L’Eucaristia come comunione è una risposta alla crisi del mondo. Questa preghiera sintetizza, infatti, la missione escatologica e comunitaria dell’Eucaristia: la comunione non è solo con Dio, ma con tutte le creature, invitandoci a una responsabilità concreta e quotidiana di custodia e armonia nel mondo.
L’Eucaristia è comunione, relazione, fuga dal solipsismo. Ci libera da quella che i Padri della Chiesa chiamavano philautía, quell’amore egocentrico che sta alla base dell’inquinamento, dello sfruttamento, dell’ingiustizia. Diventa rito generativo di fraternità, dove l’uomo scopre che non è creato per dominare, ma per custodire, servire, condividere.
Quando spezziamo il pane, partecipiamo alla sorte degli altri uomini e delle altre donne: il sangue del vino diventa impegno di giustizia, la tavola diventa segno di equità. Il pane quotidiano e soprasostanziale non è solo nutrimento dei corpi, ma nutrimento della socialità, alimenta la cultura del dono, forma menti e cuori. Da questo vangelo eucaristico nascono azioni concrete di tutela ambientale, economia cooperativa, condivisione dei beni, lotta alle disuguaglianze.
Tra vocazione cosmica e missione civile
La Missa pro custodia creationis, perciò, è l’espressione liturgica più alta della nuova ecologia integrale: mette in risonanza spiritualità, teologia, impegno, lavoro, politica, vocazione umana. Ecco perché va difesa, celebrata e vissuta con intensità:
- Perché risveglia la coscienza sacramentale del nostro ruolo di custodi.
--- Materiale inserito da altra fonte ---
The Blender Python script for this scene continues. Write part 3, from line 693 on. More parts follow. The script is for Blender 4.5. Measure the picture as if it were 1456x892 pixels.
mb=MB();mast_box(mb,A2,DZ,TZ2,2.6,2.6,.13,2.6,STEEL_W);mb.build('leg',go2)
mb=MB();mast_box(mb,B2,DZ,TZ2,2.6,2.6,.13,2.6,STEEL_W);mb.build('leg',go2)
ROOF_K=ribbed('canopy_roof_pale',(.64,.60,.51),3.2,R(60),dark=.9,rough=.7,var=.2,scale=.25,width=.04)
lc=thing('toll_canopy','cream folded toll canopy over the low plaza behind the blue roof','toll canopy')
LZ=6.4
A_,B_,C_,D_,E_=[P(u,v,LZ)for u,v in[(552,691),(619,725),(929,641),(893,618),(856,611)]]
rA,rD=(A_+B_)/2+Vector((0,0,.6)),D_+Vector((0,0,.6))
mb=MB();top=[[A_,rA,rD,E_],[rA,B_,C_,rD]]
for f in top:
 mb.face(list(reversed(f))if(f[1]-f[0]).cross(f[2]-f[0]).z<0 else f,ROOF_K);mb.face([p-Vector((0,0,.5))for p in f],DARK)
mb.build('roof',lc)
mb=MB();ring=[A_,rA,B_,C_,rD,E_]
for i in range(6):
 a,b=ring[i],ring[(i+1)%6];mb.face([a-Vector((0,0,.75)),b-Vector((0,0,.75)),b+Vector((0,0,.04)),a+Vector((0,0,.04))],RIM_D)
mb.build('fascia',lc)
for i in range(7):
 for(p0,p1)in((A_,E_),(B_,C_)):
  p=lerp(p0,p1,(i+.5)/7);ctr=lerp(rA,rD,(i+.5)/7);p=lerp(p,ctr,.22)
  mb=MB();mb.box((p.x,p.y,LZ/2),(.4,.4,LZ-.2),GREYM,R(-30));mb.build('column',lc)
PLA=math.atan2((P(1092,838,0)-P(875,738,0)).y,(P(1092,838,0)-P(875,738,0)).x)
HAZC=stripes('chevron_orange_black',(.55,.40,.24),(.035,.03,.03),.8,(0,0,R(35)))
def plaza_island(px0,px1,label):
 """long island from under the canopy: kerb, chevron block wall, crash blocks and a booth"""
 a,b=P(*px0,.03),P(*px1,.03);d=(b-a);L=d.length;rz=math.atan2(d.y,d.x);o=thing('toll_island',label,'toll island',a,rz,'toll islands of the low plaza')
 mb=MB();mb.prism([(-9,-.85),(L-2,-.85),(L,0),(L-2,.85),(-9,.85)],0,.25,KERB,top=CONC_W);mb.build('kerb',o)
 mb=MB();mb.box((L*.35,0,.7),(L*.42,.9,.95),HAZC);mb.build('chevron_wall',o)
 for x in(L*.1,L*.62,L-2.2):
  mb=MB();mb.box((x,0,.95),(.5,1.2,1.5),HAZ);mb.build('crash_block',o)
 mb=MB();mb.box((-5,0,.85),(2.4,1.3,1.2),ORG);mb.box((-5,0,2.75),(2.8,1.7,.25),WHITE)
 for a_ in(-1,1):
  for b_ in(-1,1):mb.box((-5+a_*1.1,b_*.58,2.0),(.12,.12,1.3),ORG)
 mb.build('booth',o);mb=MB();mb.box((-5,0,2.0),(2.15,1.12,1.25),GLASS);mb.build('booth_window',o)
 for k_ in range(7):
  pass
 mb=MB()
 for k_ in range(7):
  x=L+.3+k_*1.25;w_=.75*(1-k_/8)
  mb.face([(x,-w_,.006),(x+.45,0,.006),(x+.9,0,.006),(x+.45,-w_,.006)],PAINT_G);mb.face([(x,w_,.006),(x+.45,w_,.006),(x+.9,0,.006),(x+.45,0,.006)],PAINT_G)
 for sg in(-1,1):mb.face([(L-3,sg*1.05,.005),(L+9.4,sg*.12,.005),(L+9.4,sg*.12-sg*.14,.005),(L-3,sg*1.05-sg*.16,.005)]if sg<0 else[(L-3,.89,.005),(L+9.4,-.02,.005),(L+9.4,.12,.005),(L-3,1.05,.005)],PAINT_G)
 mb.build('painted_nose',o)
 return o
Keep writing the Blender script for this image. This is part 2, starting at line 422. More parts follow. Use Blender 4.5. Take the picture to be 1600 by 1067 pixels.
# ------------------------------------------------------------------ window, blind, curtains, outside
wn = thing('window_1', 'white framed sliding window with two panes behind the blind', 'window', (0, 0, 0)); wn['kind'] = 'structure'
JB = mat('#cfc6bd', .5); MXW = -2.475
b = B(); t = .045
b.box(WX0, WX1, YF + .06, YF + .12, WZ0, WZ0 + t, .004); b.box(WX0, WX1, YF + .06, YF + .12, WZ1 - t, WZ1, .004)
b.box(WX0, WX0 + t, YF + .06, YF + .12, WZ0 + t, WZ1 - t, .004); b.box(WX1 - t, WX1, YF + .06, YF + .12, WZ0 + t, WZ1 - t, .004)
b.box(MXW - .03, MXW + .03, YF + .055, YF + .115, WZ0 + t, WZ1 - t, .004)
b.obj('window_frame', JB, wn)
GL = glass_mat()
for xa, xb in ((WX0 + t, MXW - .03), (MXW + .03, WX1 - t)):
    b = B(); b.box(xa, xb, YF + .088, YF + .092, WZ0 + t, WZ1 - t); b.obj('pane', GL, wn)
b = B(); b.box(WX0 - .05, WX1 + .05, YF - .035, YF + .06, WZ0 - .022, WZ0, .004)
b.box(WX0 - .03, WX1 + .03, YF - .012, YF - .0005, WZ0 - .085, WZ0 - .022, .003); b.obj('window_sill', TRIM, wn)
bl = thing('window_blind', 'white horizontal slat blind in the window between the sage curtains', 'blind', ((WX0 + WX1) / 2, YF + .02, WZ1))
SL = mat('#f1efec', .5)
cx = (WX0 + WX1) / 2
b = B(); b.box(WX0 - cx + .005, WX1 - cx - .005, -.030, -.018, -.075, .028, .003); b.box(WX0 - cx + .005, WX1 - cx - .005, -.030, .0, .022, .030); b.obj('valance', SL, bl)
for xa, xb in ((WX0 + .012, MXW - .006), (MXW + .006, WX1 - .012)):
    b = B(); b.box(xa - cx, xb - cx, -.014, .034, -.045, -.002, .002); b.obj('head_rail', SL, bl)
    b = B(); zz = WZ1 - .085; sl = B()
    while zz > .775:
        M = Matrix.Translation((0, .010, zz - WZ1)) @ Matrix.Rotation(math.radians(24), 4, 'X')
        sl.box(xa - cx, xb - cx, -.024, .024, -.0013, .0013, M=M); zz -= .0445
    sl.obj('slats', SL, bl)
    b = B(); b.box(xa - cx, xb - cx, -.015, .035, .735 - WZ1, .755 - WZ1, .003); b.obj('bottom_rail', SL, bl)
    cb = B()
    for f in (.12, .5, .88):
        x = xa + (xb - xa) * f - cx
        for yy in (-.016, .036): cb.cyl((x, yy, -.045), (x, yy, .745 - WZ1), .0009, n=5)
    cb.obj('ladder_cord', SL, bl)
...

- Perché rinnova il senso del lavoro, non come fatica sterile, ma come luogo teurgico e creativo.
- Perché rilancia la lotta contro il male, non con dichiarazioni ideologiche, ma con un modo di essere dentro il mondo.
- Perché promuove la comunione universale, tra uomini, piante, animali, terra, cielo.
In definitiva, questa Messa è un progetto di salvezza, un canto cosmico che unisce la terra al cielo. È una chiamata urgente: che ogni cuore ritrovi la bellezza dell’Eucaristia, che ogni mano imiti la creatività divina, che ogni comunità viva come sinfonia della creazione, per i secoli dei secoli.